I note that Sam says "So home, and after writing letters by the post, home to supper and bed." I take this to mean that he gets home, then pops across the courtyard and into the Navy Office, writes his letters which are then taken by a waiting clerk to go off in the country mails somewhere - then he goes back to his house and supper and bed.

Jonathan Swift's poem is wonderfully repellent - thanks AH! - and laying it on thick about the corruption - the Elizabethans were a bit subtler.

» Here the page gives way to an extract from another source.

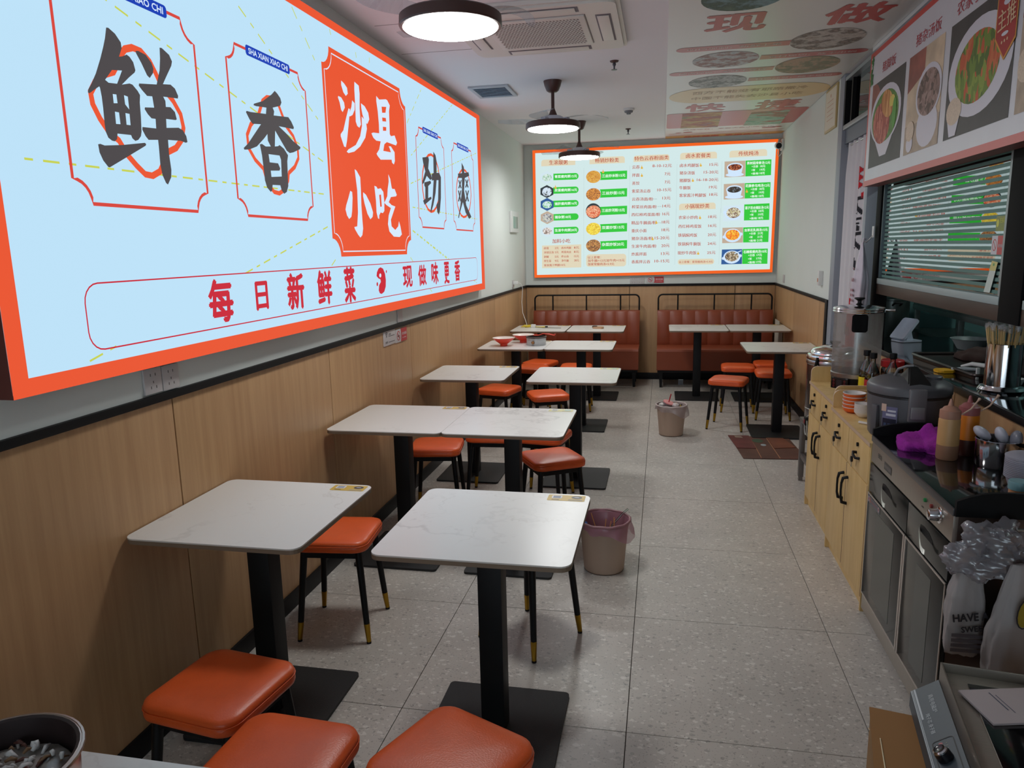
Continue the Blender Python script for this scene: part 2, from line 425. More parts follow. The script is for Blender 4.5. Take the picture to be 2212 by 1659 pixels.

in Aqua scripto   Link to this

"this piece reminds us of the time that was wasted even quite recently because communication was only really possible face-to-face or by letter"
"tempus edax rerum" Ovid Metamorphoses xv 234. a piece shown to Eliza,
Alice to Harch Hare why ye be running so fast?"
Hare " so I can stay in place."
Misquote but
[tempus fugit] Time not be wasted then any more tnan now, 3 hour commutes daily, It might be 7 hour work day but only 7 hours napping , the rest be catching up.
Besides that, down time be good for the subconcious to catch all those errors that be needing attention in the corpus delicti [body chosen/ not the legal one]or should it be corpus corruptus.Stress nand no down time for contemplating thy navel

in Aqua scripto   Link to this

Add on : time consumer of things.
errata: nand s/b and

Nix   Link to this

Castlemaine at 22 --

Her entry in the Oxford DNB says she will bear another bastard in September 1663, so that may account for a bedraggled appearance.

Of course, she may just embody the old expression from the southern U.S., "she looks like she been rode hard and put up wet."